Monday, November 16, 2015

IWW Members' Publishing Successes



David Russell

Thumbprint News, a Michigan regional, published my article, “After School Special: Serving Robotics,” in the November issue. The issue is in PDF form.

Joanna M. Weston

Two poems from my book, A Summer Father, are up at 7Beats, Here and Now with stunning photos by Thomas Costales: “To Obliterate,” and “The House Martin.” Scroll way down.

Jody Ewing

1. I received a letter from Chris Mudge, Executive Director of the Iowa Newspaper Association (INA), notifying me the INA has named me a "Friend of Iowa Newspapers" for partnering with the INA on its year-long project, “Gone Cold: Exploring Iowa's Unsolved Murders.”

2. On Oct. 27, I did a Skype interview with Karen Lajon, international grand reporter from the La Journal du Dimanche Paris newspaper. Karen, considered one of the top five worldwide correspondents, was just beginning a new five-part series.

The series features five separate women from all around the globe who'd been the first to make a foray into a "strange and/or unconventional career field," and prove to be not only successful but make a significant impact on lives and the world around them. Again, I felt honored to represent US women and the changes we are capable of making. The story is here (in French, of course).

3. Two Iowa attorneys (both former county attorneys who now work in private law practices) were fueled by the work I've done with Iowa Cold Cases and the "Gone Cold" series, and have partnered up to work with ICC to pursue criminal indictments on specific cases, and both will be working pro bono. They'll be meeting with me soon to go through some of the case files I've put together.

Lynne Hinkey

My latest book review of "Between Lions and Lambs" is up at Underground Book Reviews. It's a rather scathing review (2.5 stars). I thought I'd feel worse giving it, but I don't. Instead, I feel a bit of resentment toward the author for my wasted time reading something that had clearly never seen an editor.
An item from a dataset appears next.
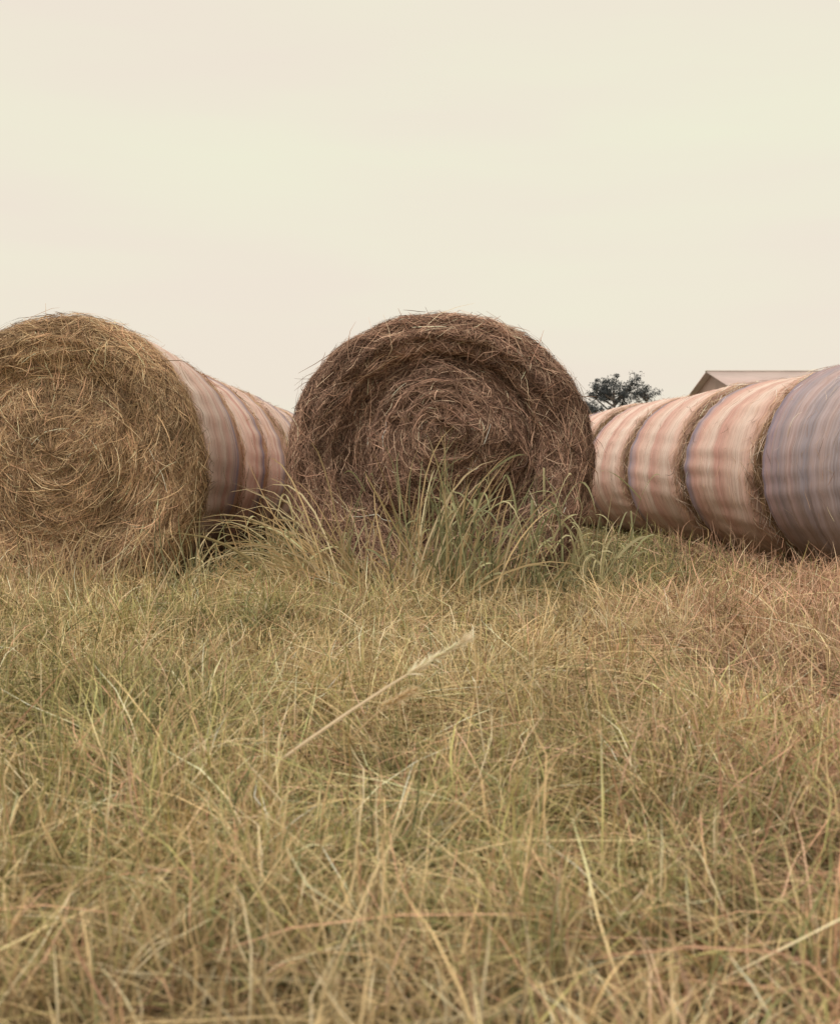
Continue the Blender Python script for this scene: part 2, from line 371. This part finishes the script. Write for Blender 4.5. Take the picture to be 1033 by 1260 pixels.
for k in range(4): leafy(rng.uniform(.9,1.1),rng.uniform(6.2,6.6),rng.uniform(.3,.45),0,GRC)
me=ribbons('tall_weeds',np.array(SP),np.array(SS_),np.array(SW),np.array(SC),np.array([.7,.9,1,1,.9,.75,.5,.12])); me.materials.append(WEED)
link(bpy.data.objects.new('tall_weeds',me))

# ------------------------------------------------------------ trees
m,nt,out=newmat('bark'); p=nt.nodes.new('ShaderNodeBsdfPrincipled'); n=noise(nt,None,12); r=ramp(nt,[(.3,(.05,.04,.035)),(.7,(.14,.11,.09))],n.outputs[0])
nt.links.new(r.outputs[0],p.inputs['Base Color']); p.inputs['Roughness'].default_value=.9; nt.links.new(p.outputs[0],out.inputs[0]); BARK=m
LEAF=blade_mat('leaves',.25)
def tube(P,rad,nseg=7):
    V=[];Q=[]
    for i,(p_,r_) in enumerate(zip(P,rad)):
        d=nrm((P[min(i+1,len(P)-1)]-P[max(i-1,0)])[None])[0]; a=nrm(np.cross(d,[.3,1,.2])[None])[0]; b_=np.cross(d,a)
        for j in range(nseg):
            t=2*math.pi*j/nseg; V.append(p_+r_*(math.cos(t)*a+math.sin(t)*b_))
    for i in range(len(P)-1):
        for j in range(nseg): Q.append([i*nseg+j,i*nseg+(j+1)%nseg,(i+1)*nseg+(j+1)%nseg,(i+1)*nseg+j])
    return np.array(V),np.array(Q)
def make_tree(loc,H,W,seed,nl=9000):
    r0=np.random.default_rng(seed); e=empty('tree',loc)
    VV=[];QQ=[];off=0;tips=[]
    def addt(P,rad):
        nonlocal off
        V,Q=tube(P,rad); VV.append(V);QQ.append(Q+off);off+=len(V)
    tr=np.array([[0,0,-.1],[.05,0,H*.15],[-.03,.04,H*.3],[.04,0,H*.55],[0,0,H*.85]]); addt(tr,[.16,.13,.11,.07,.02])
    for k in range(22):
        f=r0.uniform(.2,.8); b0=np.array([0,0,H*f]); a=r0.uniform(0,6.28); L=W*.5*r0.uniform(.6,1.05)*(1.15-.4*f)
        e1=b0+np.array([math.cos(a)*L,math.sin(a)*L,min(L*r0.uniform(.35,1.1),H*1.0-b0[2])])
        mid=(b0+e1)/2+r0.normal(0,.08,3); addt(np.array([b0,mid,e1]),[.05,.03,.008])
        tips+= [e1,mid*.4+e1*.6]
        for q in range(3):
            s=mid*.5+e1*.5; e2=s+r0.normal(0,1,3)*W*.13+np.array([0,0,.12]); addt(np.array([s,(s+e2)/2+r0.normal(0,.03,3),e2]),[.02,.012,.004]); tips.append(e2)
    me=np_mesh('trunk_and_limbs',np.concatenate(VV),np.concatenate(QQ)); me.materials.append(BARK); link(bpy.data.objects.new('trunk_and_limbs',me),e)
    tips=np.array(tips); i=r0.integers(0,len(tips),nl); sz=r0.uniform(.12,.36,len(tips))[i]
    c=tips[i]+nrm(r0.normal(0,1,(nl,3)))*(r0.random((nl,1))**.5)*sz[:,None]*np.array([1.1,1.1,.8])
    d=nrm(r0.normal(0,1,(nl,3))); sd=nrm(np.cross(d,r0.normal(0,1,(nl,3)))); ln=r0.uniform(.05,.12,(nl,1))
    P=np.stack([c-d*ln*.5,c,c+d*ln*.5],1)
    br=r0.uniform(.6,1.3,len(tips))[i][:,None]*r0.uniform(.7,1.2,(nl,1))
    me=ribbons('foliage',P,sd,r0.uniform(.03,.055,nl),np.array([.12,.13,.14])*br,np.array([.3,1,.2])); me.materials.append(LEAF)
    link(bpy.data.objects.new('foliage',me),e)
def gx_(px,Y): return (px-516.5)/F*Y
make_tree((gx_(755,50),50,0),4.85,2.6,5,7000)
make_tree((gx_(796,53),53,0),5.0,2.0,9,4500)
make_tree((gx_(733,55),55,0),4.2,1.8,12,4000)

# ------------------------------------------------------------ barn
barn=empty('barn',(16.2,60,0))
def simple_mat(name,c,rough=.6,metal=0,corr=None):
    m,nt,out=newmat(name); p=nt.nodes.new('ShaderNodeBsdfPrincipled'); tc=nt.nodes.new('ShaderNodeTexCoord')
    n=noise(nt,tc.outputs['Object'],.8,6); r=ramp(nt,[(.3,tuple(v*.82 for v in c)),(.7,c)],n.outputs[0])
    nt.links.new(r.outputs[0],p.inputs['Base Color']); p.inputs['Roughness'].default_value=rough; p.inputs['Metallic'].default_value=metal
    nt.links.new(p.outputs[0],out.inputs[0]); return m
WALL=simple_mat('barn_siding',(.46,.31,.27)); ROOF=simple_mat('metal_roof',(.70,.53,.51),.45); TRIM=simple_mat('barn_trim',(.75,.68,.62)); DOOR=simple_mat('barn_door_paint',(.20,.13,.11))
def boxm(name,a,b,mat,parent):
    a=np.array(a,float);b=np.array(b,float)
    V=np.array([[a[0] if i&1==0 else b[0],a[1] if i&2==0 else b[1],a[2] if i&4==0 else b[2]] for i in range(8)])
    me=np_mesh(name,V,np.array([[0,2,3,1],[4,5,7,6],[0,1,5,4],[2,6,7,3],[0,4,6,2],[1,3,7,5]]),smooth=False); me.materials.append(mat)
    return link(bpy.data.objects.new(name,me),parent)
Lb,Wb,He,Hr=30,8,5.15,6.15
V=[[0,0,0],[Lb,0,0],[Lb,Wb,0],[0,Wb,0],[0,0,He],[Lb,0,He],[Lb,Wb,He],[0,Wb,He],[0,Wb/2,Hr],[Lb,Wb/2,Hr]]
me=bpy.data.meshes.new('walls'); me.from_pydata(V,[],[[0,1,5,4],[2,3,7,6],[3,0,4,8,7],[1,2,6,9,5]]); me.materials.append(WALL); link(bpy.data.objects.new('walls',me),barn)
for k in range(1,60): boxm('siding_rib',(k*.5,-.04,0.05),(k*.5+.06,-.003,He-.1),WALL,barn)
for k in range(1,16): boxm('siding_rib',(-.04,k*.5,0.05),(-.003,k*.5+.06,He-.1),WALL,barn)
o=.35; sl=(Hr-He)/(Wb/2)
def roofside(y0,z0,y1,z1,nm):
    V=[[-o,y0,z0],[Lb+o,y0,z0],[Lb+o,y1,z1],[-o,y1,z1]]; V+= [[a,b_,c_+.08] for a,b_,c_ in V]
    me=np_mesh(nm,np.array(V),np.array([[0,3,2,1],[4,5,6,7],[0,1,5,4],[1,2,6,5],[2,3,7,6],[3,0,4,7]]),smooth=False); me.materials.append(ROOF); link(bpy.data.objects.new(nm,me),barn)
roofside(-o,He-sl*o+.01,Wb/2-.003,Hr+.01,'roof_slope'); roofside(Wb/2+.003,Hr+.01,Wb+o,He-sl*o+.01,'roof_slope')
boxm('ridge_cap',(-o-.02,Wb/2-.15,Hr+.06),(Lb+o+.02,Wb/2+.15,Hr+.13),TRIM,barn)
boxm('sliding_door',(-.12,2.4,0),(-.05,5.6,3.8),DOOR,barn); boxm('door_track',(-.16,1.2,3.82),(-.05,6.8,3.95),TRIM,barn)
for k in range(4): boxm('window',(4+k*6.5,-.09,2.2),(5.4+k*6.5,-.045,3.2),DOOR,barn)

# ------------------------------------------------------------ world, sun, camera
w=bpy.data.worlds.new('World'); sc.world=w; w.use_nodes=True; nt=w.node_tree; bg=nt.nodes['Background']
sky=nt.nodes.new('ShaderNodeTexSky'); sky.sky_type='NISHITA'; sky.sun_disc=False
EL=math.radians(52); AZ=math.radians(215)
sky.sun_elevation=EL; sky.sun_rotation=AZ; sky.dust_density=4
tc=nt.nodes.new('ShaderNodeTexCoord')
n=noise(nt,vmul(nt,tc.outputs['Generated'],(1.5,1.5,9)),1,4,.5)
r=ramp(nt,[(.35,(9.0,8.85,6.9)),(.65,(9.0,8.1,6.85))],n.outputs[0])
c=mixc(nt,.94,sky.outputs[0],r.outputs[0]); nt.links.new(c,bg.inputs[0]); bg.inputs[1].default_value=.1
sl_=bpy.data.lights.new('sun','SUN'); sl_.energy=1.5; sl_.angle=math.radians(25); sl_.color=(1,.93,.84)
so=link(bpy.data.objects.new('sun',sl_))
d=Vector((math.sin(AZ)*math.cos(EL),math.cos(AZ)*math.cos(EL),math.sin(EL)))
so.rotation_euler=d.to_track_quat('Z','Y').to_euler(); so.location=(0,0,20)
cam=bpy.data.cameras.new('camera'); cam.sensor_fit='VERTICAL'; cam.sensor_height=36; cam.lens=F/1260*36; cam.shift_y=-50/1260
cam.clip_end=4000; cam.clip_start=.05
cam.dof.use_dof=True; cam.dof.focus_distance=5.6; cam.dof.aperture_fstop=6.0
co=link(bpy.data.objects.new('camera',cam)); co.location=(0,0,CAMH); co.rotation_euler=(math.radians(90),0,0); sc.camera=co
sc.view_settings.view_transform='Standard'; sc.view_settings.look='None'; sc.view_settings.exposure=0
Particularly sad given the writer's bio... he has an MA in Creative Writing, and has apparently won some writing awards.

UBR provides good guidelines for reviewers--and lets authors know when they offer their book up for review and it's selected, they will get an honest review. That means they have to be prepared to receive fewer than 5-stars, something that seems to worry authors on Amazon where everyone thinks because they published a book it deserves 5-stars. This author could have clearly benefited more from some time on IWW than he did from his time in the CSU-Sacramento creative writing program!